Hierdoor wordt het paard gehoorzaam, raakt gemotiveerd en krijgt goede manieren.
Verschillende grondwerkoefeningen:
- leiden;
- volgen;
- halt houden;
- achterwaarts gaan;
- in stilstand inbuigen naar links en naar rechts (stelling)
- zijn hoofd omlaag brengen;
- aanraking door je hand (aaien, kriebelen, masseren) alsmede vreemde objecten zoals touwen, zweepjes, paraplu's
- wending om de achterhand, voorhand
- tempo wisselingen
- richting veranderen
Hindernissen
Als de oefeningen uit het grondwerk goed gaan kunnen deze worden gecombineerd met een schrik- en obstakelparcours bijvoorbeeld: een brug, plastic, labyrint, wip, tunnel, vliegengordijn, pionnen, balken, enz. In dit parcours kunnen we de oefeningen in de praktijk gaan gebruiken. Dit is voor paard en mens een goede training voor het zelfvertrouwen en het vertrouwen van het paard in de begeleider. Uiteindelijk gebruiken we het hindernisparcours ook tijdens het rijden.
Doel van het grondwerk: controle krijgen over de richting en het tempo van je paard aan de hand d.m.v. gebruik van lichaamstaal en het aanleren van wijken voor druk.
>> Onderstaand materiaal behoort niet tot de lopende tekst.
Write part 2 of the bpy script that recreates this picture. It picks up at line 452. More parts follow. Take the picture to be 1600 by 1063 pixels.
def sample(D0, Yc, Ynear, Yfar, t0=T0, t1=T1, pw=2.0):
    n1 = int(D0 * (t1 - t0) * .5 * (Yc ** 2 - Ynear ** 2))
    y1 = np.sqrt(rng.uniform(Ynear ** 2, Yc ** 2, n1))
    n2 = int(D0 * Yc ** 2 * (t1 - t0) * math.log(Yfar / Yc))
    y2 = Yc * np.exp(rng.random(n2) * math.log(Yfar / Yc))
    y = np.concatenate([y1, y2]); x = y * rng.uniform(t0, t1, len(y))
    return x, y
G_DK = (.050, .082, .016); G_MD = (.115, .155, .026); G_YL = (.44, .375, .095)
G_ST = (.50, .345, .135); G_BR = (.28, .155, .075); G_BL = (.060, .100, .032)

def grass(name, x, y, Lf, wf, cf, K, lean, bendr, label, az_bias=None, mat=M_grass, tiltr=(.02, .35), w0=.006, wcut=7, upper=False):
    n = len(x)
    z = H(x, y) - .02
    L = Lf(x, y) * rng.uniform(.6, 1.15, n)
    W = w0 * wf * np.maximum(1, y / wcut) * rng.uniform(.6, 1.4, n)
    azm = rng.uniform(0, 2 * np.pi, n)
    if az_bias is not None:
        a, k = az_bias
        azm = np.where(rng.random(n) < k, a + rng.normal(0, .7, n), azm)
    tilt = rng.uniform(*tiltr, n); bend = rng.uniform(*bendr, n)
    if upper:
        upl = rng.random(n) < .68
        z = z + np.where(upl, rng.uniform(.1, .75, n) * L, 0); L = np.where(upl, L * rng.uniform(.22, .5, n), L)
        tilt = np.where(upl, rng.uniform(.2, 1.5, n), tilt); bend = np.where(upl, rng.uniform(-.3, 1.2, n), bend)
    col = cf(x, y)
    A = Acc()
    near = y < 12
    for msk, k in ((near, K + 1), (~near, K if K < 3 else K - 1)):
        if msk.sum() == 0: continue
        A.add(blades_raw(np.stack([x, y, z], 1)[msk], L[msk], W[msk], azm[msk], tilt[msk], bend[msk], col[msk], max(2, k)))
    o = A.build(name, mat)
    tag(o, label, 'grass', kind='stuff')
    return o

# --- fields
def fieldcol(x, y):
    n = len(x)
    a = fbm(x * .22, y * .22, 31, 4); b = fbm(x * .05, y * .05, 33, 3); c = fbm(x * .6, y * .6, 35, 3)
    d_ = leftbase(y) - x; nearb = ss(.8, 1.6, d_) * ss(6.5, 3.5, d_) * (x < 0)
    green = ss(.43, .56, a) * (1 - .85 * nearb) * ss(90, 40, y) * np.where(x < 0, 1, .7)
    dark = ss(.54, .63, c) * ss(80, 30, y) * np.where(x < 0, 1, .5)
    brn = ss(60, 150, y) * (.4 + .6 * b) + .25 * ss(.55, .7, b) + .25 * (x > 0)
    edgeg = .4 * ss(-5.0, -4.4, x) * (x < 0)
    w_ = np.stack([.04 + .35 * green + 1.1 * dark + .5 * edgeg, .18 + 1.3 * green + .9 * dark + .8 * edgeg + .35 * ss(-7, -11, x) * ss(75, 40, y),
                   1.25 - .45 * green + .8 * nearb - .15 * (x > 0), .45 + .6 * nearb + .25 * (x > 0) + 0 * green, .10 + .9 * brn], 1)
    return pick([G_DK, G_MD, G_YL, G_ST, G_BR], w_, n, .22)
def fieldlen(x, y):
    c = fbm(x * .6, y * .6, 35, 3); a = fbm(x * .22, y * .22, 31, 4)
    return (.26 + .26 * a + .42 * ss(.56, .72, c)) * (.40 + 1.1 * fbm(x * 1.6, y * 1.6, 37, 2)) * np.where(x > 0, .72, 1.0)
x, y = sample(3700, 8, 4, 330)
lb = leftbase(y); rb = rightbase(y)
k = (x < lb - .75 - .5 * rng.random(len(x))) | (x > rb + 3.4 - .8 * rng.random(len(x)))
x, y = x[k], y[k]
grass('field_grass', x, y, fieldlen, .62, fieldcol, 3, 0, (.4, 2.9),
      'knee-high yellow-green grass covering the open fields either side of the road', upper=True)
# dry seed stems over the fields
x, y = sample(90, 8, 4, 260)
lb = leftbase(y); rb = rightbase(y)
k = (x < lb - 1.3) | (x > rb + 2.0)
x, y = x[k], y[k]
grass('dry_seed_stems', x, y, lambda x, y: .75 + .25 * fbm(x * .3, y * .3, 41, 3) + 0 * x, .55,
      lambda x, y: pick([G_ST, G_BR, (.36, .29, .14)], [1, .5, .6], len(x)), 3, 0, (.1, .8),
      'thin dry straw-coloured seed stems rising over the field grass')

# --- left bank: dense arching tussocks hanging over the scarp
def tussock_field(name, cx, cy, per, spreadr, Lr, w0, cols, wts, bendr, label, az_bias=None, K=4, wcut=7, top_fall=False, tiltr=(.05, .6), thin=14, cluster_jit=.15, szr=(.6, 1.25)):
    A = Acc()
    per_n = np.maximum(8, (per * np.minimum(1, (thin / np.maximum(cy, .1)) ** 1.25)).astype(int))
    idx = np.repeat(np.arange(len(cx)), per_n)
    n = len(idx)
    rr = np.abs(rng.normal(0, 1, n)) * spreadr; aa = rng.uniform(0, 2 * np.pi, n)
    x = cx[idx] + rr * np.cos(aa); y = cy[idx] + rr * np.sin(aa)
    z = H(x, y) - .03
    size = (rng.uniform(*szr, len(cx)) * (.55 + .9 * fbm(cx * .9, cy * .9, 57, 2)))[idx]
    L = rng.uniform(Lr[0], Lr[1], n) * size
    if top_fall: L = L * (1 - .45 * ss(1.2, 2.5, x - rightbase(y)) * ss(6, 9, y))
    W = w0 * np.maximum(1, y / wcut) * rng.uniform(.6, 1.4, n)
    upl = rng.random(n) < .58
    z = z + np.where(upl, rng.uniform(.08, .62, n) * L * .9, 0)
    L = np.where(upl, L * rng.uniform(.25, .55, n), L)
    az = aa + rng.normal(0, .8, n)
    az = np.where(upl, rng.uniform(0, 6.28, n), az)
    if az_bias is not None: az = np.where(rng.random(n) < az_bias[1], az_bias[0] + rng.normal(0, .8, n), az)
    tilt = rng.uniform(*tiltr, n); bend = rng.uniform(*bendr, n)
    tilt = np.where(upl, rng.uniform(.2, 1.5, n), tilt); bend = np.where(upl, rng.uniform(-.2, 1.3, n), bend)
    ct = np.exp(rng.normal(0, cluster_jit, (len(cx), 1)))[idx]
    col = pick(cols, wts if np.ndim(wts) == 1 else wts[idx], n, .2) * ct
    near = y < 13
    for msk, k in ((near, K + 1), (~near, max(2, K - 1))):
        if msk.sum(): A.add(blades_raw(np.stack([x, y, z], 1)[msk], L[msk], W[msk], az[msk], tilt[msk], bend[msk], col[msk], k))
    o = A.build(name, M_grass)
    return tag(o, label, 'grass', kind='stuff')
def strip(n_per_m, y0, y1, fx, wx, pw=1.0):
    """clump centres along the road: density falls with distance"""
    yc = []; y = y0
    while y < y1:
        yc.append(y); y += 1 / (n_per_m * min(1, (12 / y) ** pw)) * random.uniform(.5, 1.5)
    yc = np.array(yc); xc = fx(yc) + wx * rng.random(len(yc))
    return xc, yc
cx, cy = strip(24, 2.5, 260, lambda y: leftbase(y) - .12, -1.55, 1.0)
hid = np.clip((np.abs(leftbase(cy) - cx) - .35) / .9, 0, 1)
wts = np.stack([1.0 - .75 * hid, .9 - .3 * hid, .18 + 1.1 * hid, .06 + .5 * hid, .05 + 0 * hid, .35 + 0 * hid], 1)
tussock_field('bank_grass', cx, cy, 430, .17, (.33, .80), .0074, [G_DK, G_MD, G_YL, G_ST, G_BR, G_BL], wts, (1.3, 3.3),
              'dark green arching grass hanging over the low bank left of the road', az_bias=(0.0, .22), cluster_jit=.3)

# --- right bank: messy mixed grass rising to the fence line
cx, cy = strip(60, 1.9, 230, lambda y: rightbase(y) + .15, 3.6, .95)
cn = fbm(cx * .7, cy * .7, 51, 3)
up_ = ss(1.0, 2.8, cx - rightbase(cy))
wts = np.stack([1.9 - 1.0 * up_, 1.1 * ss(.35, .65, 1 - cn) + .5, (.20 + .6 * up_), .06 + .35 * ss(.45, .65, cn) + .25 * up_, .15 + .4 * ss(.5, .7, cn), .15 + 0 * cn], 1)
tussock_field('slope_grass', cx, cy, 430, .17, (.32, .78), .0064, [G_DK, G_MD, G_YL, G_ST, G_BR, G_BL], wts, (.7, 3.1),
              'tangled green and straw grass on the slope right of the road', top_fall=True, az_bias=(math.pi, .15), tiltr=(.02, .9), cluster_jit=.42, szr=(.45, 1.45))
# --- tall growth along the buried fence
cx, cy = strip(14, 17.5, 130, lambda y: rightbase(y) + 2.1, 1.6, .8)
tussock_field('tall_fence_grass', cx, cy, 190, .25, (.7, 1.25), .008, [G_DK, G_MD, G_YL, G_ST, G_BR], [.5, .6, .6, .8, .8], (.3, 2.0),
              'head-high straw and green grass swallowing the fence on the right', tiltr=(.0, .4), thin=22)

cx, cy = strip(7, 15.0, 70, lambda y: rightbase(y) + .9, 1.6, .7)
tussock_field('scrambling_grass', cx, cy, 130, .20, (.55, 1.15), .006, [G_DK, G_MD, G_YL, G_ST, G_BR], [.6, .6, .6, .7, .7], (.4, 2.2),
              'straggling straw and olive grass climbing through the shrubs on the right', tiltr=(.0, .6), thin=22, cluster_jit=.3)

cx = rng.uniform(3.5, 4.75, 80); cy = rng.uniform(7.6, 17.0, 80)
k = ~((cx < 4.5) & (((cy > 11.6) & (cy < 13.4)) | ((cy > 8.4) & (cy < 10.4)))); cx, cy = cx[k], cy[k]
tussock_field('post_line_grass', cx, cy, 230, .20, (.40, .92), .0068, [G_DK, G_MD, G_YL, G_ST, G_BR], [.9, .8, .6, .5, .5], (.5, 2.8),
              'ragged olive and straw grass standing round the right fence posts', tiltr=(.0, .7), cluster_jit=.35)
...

De grondwerkoefeningen zullen de leiderschapspositie van de mens en het vertrouwen tussen mens en paard verder bevestigen. Tevens levert dit kennis en kunde op van de grondwerktechnieken die je goed van pas komen als je gaat rijden op je paard.
Stap 4: Rijden op het paard
Als je alle technieken uit stap 2 en stap 3 goed beheerst kun je gaan rijden met een halster en teugel. Allereerst leer je je paard de noodstop. Je vraagt je paard gewillig zijn hoofd naar je knie te brengen door een beetje teugeldruk. Dit is veiliger dan aan beide teugels trekken en in gebogen houding kan het paard zijn achterhand niet meer gebruiken, niet steigeren of bokken. En dan ga je de grondwerkoefeningen opnieuw toepassen maar dan vanaf de rug van het paard.
Door gebruik te maken van de reeds geleerde technieken om "druk" in fases op te bouwen leer je je paard uiteindelijk te beheersen met minimale of zelfs geen teugelgebruik. Zowel voor het aangeven van de richting, als het tempo, stoppen en zijwaarts gaan. Het paard heeft eigenlijk al vooraf alle bewegingen leren uit te voeren tijdens het grondwerk.